Album Review: Swedish Troubadour Jose Gonzalez's 'Vestiges & Claws' Is a Study in Restraint


Ever since his transfixing 2005 cover of The Knife's "Heartbeats" earned him an international following, Swedish troubadour Jose Gonzalez has developed one of the most recognizable sounds in indie rock. His voice is a singular instrument, warm and textured, like a soft leather glove rubbing against skin, and he complements it with circular melodies played on a custom-tuned guitar, working in the astral-folkie vernacular explored by John Fahey, John Martyn and, of course, Nick Drake.

But fans of "Heartbeats" may be disappointed to find that Gonzalez's third solo record, Vestiges & Claws, his first solo set since 2007's In Our Nature, houses some of his least tuneful material to date. The 36-year-old is no stranger to melody; "Stay Alive," his contribution to the film soundtrack to 2013's The Secret Life of Walter Mitty, is drenched in it. But Vestiges & Claws is a study in restraint.

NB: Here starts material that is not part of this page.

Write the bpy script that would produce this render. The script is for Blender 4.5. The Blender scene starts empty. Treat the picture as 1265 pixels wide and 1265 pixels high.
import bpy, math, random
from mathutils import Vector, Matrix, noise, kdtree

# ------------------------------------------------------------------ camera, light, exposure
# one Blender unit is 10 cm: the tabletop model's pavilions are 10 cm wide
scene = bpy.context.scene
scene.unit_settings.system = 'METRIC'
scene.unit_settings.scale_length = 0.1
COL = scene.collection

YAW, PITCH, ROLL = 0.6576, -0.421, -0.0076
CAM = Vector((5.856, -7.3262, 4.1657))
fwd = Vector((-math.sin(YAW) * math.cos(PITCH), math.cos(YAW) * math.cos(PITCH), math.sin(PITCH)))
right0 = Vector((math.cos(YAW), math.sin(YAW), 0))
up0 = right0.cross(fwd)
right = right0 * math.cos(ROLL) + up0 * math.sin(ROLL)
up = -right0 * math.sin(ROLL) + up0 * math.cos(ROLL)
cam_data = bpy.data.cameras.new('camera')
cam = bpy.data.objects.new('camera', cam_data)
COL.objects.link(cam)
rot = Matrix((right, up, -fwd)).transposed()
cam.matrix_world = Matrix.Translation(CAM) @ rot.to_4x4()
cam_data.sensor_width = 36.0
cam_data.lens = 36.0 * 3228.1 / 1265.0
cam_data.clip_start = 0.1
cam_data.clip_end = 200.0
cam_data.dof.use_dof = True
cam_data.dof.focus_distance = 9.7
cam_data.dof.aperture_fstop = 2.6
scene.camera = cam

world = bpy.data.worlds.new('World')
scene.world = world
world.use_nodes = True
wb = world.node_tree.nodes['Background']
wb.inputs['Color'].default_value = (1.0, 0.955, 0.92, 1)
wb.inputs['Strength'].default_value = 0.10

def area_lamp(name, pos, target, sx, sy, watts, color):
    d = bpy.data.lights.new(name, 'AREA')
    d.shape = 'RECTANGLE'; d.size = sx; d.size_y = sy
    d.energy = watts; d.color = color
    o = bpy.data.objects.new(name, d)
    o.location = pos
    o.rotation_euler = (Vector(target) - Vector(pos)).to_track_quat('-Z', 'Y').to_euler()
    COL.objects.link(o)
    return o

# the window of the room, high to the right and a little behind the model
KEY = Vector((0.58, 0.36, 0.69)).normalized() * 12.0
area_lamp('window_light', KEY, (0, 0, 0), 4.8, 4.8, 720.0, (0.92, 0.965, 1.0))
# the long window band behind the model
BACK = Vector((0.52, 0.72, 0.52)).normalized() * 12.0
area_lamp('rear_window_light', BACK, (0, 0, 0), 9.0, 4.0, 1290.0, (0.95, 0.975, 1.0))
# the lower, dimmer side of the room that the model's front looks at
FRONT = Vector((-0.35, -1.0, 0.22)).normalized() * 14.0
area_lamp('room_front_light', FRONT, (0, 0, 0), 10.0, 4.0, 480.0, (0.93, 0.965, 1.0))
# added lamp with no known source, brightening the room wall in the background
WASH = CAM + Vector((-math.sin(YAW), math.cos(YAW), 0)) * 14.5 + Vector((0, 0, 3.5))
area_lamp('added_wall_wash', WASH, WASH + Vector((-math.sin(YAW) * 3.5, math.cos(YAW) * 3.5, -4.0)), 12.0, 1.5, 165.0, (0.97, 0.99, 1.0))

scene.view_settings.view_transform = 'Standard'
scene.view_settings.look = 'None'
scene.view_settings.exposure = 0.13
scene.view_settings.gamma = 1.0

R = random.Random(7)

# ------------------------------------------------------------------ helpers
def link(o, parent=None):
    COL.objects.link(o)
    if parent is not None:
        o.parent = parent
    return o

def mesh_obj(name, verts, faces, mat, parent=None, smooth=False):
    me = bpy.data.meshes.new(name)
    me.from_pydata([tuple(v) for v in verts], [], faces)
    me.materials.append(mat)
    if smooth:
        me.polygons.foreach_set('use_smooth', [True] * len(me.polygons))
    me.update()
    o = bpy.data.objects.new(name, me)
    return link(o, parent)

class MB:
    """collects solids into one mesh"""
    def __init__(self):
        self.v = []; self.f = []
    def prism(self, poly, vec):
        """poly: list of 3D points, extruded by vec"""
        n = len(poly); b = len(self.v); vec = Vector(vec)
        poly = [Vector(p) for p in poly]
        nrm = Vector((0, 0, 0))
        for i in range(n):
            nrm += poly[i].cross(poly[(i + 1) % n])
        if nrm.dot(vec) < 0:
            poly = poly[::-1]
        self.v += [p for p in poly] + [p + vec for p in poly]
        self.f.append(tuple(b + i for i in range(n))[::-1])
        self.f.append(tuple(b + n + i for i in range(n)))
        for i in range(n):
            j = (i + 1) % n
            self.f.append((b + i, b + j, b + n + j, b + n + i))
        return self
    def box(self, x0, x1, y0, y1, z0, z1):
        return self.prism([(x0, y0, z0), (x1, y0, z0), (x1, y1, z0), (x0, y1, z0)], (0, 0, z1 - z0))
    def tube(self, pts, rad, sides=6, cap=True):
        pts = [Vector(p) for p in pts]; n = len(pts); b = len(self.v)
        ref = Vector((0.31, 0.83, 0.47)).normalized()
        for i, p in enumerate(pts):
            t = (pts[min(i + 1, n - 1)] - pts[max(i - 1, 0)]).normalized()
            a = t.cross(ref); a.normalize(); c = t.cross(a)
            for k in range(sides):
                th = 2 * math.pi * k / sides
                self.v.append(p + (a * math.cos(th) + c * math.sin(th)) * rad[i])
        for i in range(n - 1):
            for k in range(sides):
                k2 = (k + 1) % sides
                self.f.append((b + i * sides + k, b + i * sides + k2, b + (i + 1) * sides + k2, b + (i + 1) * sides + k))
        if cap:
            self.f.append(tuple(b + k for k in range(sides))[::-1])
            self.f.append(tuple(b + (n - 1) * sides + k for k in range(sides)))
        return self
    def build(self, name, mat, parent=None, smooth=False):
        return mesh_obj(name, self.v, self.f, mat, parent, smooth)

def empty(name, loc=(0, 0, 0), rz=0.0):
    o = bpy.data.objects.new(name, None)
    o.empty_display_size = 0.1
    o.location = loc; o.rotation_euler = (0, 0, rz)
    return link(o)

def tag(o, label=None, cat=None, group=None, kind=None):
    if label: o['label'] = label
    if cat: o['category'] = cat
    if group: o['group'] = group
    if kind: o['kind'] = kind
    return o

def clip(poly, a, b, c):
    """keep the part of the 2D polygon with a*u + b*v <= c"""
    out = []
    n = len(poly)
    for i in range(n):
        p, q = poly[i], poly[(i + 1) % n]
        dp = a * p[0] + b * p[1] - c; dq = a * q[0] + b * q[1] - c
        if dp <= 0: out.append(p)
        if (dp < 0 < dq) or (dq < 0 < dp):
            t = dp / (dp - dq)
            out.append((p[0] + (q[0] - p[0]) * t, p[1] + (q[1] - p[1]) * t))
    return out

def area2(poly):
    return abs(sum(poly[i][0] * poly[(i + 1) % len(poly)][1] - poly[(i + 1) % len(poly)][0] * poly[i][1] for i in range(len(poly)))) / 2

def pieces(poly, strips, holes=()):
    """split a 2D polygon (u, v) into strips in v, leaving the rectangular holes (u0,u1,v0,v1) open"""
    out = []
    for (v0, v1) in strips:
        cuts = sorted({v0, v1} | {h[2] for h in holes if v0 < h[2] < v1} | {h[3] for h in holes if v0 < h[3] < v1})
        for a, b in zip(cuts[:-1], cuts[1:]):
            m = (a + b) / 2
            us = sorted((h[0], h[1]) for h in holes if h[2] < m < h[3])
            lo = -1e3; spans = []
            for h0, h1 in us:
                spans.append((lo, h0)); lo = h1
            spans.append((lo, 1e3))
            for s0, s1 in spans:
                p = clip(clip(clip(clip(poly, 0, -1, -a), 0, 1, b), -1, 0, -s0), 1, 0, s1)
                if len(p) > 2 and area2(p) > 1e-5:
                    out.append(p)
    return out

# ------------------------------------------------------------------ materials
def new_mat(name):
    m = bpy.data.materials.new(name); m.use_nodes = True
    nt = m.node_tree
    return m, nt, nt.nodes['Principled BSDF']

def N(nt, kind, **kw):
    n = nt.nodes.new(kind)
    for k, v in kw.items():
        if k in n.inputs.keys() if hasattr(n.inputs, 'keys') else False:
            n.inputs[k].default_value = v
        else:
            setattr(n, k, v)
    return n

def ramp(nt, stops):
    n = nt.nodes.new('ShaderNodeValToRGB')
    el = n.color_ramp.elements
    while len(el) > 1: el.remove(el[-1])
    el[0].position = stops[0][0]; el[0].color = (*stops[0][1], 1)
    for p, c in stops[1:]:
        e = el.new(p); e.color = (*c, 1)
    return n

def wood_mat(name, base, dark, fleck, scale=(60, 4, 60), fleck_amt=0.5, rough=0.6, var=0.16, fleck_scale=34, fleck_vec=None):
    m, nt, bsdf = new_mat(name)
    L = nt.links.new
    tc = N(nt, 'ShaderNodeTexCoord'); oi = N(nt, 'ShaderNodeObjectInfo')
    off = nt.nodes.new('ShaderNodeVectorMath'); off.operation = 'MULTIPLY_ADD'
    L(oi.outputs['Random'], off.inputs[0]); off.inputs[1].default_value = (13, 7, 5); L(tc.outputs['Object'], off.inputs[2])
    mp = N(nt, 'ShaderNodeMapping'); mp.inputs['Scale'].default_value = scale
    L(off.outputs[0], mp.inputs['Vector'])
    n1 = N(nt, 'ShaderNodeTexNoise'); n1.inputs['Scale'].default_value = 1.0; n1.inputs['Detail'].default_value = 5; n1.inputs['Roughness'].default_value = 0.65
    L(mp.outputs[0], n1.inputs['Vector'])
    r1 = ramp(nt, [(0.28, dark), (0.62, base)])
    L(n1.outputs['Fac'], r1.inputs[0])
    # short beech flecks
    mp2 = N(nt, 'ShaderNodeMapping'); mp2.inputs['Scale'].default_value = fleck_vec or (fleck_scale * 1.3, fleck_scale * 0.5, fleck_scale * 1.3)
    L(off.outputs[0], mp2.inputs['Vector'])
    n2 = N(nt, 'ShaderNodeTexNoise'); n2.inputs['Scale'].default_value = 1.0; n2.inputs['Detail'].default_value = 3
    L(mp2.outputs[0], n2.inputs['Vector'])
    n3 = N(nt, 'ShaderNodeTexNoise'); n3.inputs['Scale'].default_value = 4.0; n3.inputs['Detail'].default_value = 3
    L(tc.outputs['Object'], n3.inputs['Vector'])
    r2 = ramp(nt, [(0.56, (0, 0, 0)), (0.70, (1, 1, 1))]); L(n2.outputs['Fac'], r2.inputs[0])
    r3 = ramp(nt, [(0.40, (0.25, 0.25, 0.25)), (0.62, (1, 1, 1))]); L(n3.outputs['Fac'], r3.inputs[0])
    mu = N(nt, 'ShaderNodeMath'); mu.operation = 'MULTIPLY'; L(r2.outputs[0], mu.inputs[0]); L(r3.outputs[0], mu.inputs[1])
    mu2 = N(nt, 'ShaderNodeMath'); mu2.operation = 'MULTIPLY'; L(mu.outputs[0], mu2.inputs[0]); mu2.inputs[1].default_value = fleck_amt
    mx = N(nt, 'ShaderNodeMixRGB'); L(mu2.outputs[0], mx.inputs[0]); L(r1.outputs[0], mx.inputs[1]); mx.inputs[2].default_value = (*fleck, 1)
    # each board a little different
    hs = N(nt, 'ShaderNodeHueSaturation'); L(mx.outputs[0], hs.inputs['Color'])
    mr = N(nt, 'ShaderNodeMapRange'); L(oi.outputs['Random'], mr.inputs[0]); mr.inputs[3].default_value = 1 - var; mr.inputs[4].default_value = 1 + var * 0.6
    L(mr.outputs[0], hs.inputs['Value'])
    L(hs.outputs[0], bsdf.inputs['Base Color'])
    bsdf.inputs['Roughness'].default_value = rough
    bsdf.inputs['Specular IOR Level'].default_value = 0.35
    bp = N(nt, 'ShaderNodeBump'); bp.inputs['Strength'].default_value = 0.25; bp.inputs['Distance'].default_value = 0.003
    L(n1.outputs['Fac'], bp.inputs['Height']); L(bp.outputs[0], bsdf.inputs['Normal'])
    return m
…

With its undulating rhythm and shimmering bass flute, "The Forest" would make for an excellent accompaniment to tai chi practice, while "Let It Carry You" plays like an exercise in minimalism, its guitar figure and wood-block percussion foregrounding lyrics one might hear at a meditation retreat: "See the migrant birds pass by/Taking off to warm skies/Hear them singing their song/Tune in, realize nothing's wrong." On "Vissel," there's some intentionally out-of-tune whistling juxtaposed with barely-there guitars. It's an odd choice, but one that makes sense on an album that works better as a musical koan than it does a hip new collection of indie folk.